---------- Extracted information ----------
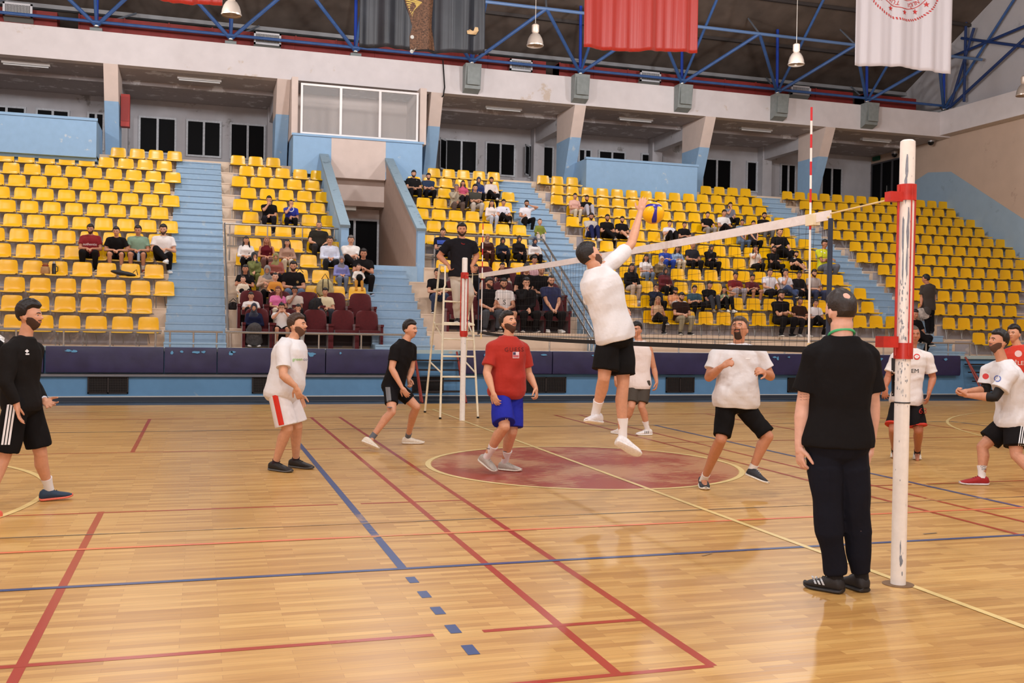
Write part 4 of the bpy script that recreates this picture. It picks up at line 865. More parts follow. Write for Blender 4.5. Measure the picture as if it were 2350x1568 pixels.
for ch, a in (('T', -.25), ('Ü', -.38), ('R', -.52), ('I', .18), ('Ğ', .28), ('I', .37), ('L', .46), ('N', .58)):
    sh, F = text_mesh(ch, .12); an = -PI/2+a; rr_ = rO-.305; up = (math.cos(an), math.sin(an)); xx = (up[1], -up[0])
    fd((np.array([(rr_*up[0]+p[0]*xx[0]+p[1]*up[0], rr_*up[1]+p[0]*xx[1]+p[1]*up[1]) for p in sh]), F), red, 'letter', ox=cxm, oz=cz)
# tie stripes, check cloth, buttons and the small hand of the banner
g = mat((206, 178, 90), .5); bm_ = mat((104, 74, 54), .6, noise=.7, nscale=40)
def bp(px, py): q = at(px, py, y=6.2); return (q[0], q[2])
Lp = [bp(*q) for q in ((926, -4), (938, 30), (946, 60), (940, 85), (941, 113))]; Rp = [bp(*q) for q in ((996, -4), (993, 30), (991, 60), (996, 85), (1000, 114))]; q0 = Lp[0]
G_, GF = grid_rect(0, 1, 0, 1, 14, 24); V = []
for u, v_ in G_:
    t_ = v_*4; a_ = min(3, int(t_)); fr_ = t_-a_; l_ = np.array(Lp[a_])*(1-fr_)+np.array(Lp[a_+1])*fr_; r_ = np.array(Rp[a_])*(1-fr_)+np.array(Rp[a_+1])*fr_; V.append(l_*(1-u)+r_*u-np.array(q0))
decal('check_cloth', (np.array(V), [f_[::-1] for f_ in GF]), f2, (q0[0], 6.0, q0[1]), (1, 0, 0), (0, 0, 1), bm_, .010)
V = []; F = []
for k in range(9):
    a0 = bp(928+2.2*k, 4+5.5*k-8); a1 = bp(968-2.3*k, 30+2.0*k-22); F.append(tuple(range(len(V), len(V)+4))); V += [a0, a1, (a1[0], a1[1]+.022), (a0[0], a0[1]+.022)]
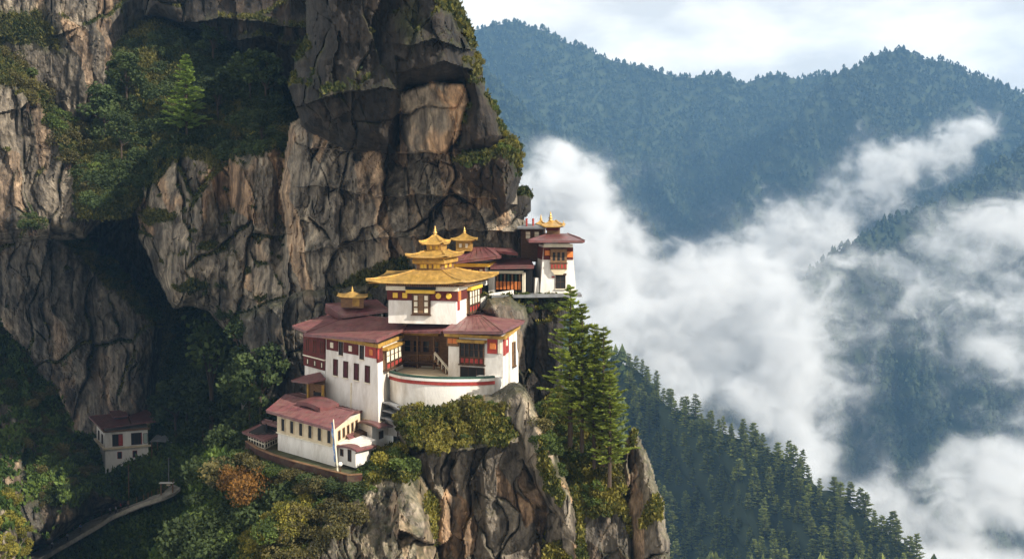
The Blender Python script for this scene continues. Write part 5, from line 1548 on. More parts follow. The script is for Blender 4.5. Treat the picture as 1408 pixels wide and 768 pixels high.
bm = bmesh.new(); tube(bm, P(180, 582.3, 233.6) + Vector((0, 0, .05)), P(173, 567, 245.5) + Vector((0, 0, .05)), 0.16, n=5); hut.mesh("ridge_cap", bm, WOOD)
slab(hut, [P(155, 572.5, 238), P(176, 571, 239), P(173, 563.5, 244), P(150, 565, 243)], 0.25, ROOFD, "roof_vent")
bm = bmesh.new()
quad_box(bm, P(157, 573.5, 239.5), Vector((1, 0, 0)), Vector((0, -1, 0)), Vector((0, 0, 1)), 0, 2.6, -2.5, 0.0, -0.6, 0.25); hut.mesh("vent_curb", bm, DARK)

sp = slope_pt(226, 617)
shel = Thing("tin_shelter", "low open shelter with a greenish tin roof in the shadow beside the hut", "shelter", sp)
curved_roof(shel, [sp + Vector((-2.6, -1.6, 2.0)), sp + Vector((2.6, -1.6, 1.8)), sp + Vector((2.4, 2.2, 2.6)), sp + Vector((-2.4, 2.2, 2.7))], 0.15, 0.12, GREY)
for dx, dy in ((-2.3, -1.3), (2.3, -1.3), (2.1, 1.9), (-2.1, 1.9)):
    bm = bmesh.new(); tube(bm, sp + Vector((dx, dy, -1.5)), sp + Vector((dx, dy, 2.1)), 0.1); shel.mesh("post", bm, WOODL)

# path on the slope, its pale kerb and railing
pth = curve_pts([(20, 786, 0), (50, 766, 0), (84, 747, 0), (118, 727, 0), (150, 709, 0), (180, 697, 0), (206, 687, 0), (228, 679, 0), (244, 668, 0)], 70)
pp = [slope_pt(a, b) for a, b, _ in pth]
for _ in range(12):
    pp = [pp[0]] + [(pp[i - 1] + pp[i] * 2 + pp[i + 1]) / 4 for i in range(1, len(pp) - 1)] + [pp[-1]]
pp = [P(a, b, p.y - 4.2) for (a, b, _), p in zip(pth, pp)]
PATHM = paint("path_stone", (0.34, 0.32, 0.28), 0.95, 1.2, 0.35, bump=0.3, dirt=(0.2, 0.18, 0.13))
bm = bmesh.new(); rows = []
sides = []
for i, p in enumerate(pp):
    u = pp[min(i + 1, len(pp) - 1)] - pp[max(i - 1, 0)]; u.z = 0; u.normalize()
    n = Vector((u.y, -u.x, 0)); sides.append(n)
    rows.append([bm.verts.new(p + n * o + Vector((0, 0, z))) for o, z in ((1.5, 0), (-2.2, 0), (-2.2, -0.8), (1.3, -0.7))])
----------
What is being asked: Copy the whole of the material above exactly, but not its images.

Reply to the exercise:
Write part 4 of the bpy script that recreates this picture. It picks up at line 865. More parts follow. Write for Blender 4.5. Measure the picture as if it were 2350x1568 pixels.
for ch, a in (('T', -.25), ('Ü', -.38), ('R', -.52), ('I', .18), ('Ğ', .28), ('I', .37), ('L', .46), ('N', .58)):
    sh, F = text_mesh(ch, .12); an = -PI/2+a; rr_ = rO-.305; up = (math.cos(an), math.sin(an)); xx = (up[1], -up[0])
    fd((np.array([(rr_*up[0]+p[0]*xx[0]+p[1]*up[0], rr_*up[1]+p[0]*xx[1]+p[1]*up[1]) for p in sh]), F), red, 'letter', ox=cxm, oz=cz)
# tie stripes, check cloth, buttons and the small hand of the banner
g = mat((206, 178, 90), .5); bm_ = mat((104, 74, 54), .6, noise=.7, nscale=40)
def bp(px, py): q = at(px, py, y=6.2); return (q[0], q[2])
Lp = [bp(*q) for q in ((926, -4), (938, 30), (946, 60), (940, 85), (941, 113))]; Rp = [bp(*q) for q in ((996, -4), (993, 30), (991, 60), (996, 85), (1000, 114))]; q0 = Lp[0]
G_, GF = grid_rect(0, 1, 0, 1, 14, 24); V = []
for u, v_ in G_:
    t_ = v_*4; a_ = min(3, int(t_)); fr_ = t_-a_; l_ = np.array(Lp[a_])*(1-fr_)+np.array(Lp[a_+1])*fr_; r_ = np.array(Rp[a_])*(1-fr_)+np.array(Rp[a_+1])*fr_; V.append(l_*(1-u)+r_*u-np.array(q0))
decal('check_cloth', (np.array(V), [f_[::-1] for f_ in GF]), f2, (q0[0], 6.0, q0[1]), (1, 0, 0), (0, 0, 1), bm_, .010)
V = []; F = []
for k in range(9):
    a0 = bp(928+2.2*k, 4+5.5*k-8); a1 = bp(968-2.3*k, 30+2.0*k-22); F.append(tuple(range(len(V), len(V)+4))); V += [a0, a1, (a1[0], a1[1]+.022), (a0[0], a0[1]+.022)]
The Blender Python script for this scene continues. Write part 5, from line 1548 on. More parts follow. The script is for Blender 4.5. Treat the picture as 1408 pixels wide and 768 pixels high.
bm = bmesh.new(); tube(bm, P(180, 582.3, 233.6) + Vector((0, 0, .05)), P(173, 567, 245.5) + Vector((0, 0, .05)), 0.16, n=5); hut.mesh("ridge_cap", bm, WOOD)
slab(hut, [P(155, 572.5, 238), P(176, 571, 239), P(173, 563.5, 244), P(150, 565, 243)], 0.25, ROOFD, "roof_vent")
bm = bmesh.new()
quad_box(bm, P(157, 573.5, 239.5), Vector((1, 0, 0)), Vector((0, -1, 0)), Vector((0, 0, 1)), 0, 2.6, -2.5, 0.0, -0.6, 0.25); hut.mesh("vent_curb", bm, DARK)

sp = slope_pt(226, 617)
shel = Thing("tin_shelter", "low open shelter with a greenish tin roof in the shadow beside the hut", "shelter", sp)
curved_roof(shel, [sp + Vector((-2.6, -1.6, 2.0)), sp + Vector((2.6, -1.6, 1.8)), sp + Vector((2.4, 2.2, 2.6)), sp + Vector((-2.4, 2.2, 2.7))], 0.15, 0.12, GREY)
for dx, dy in ((-2.3, -1.3), (2.3, -1.3), (2.1, 1.9), (-2.1, 1.9)):
    bm = bmesh.new(); tube(bm, sp + Vector((dx, dy, -1.5)), sp + Vector((dx, dy, 2.1)), 0.1); shel.mesh("post", bm, WOODL)

# path on the slope, its pale kerb and railing
pth = curve_pts([(20, 786, 0), (50, 766, 0), (84, 747, 0), (118, 727, 0), (150, 709, 0), (180, 697, 0), (206, 687, 0), (228, 679, 0), (244, 668, 0)], 70)
pp = [slope_pt(a, b) for a, b, _ in pth]
for _ in range(12):
    pp = [pp[0]] + [(pp[i - 1] + pp[i] * 2 + pp[i + 1]) / 4 for i in range(1, len(pp) - 1)] + [pp[-1]]
pp = [P(a, b, p.y - 4.2) for (a, b, _), p in zip(pth, pp)]
PATHM = paint("path_stone", (0.34, 0.32, 0.28), 0.95, 1.2, 0.35, bump=0.3, dirt=(0.2, 0.18, 0.13))
bm = bmesh.new(); rows = []
sides = []
for i, p in enumerate(pp):
    u = pp[min(i + 1, len(pp) - 1)] - pp[max(i - 1, 0)]; u.z = 0; u.normalize()
    n = Vector((u.y, -u.x, 0)); sides.append(n)
    rows.append([bm.verts.new(p + n * o + Vector((0, 0, z))) for o, z in ((1.5, 0), (-2.2, 0), (-2.2, -0.8), (1.3, -0.7))])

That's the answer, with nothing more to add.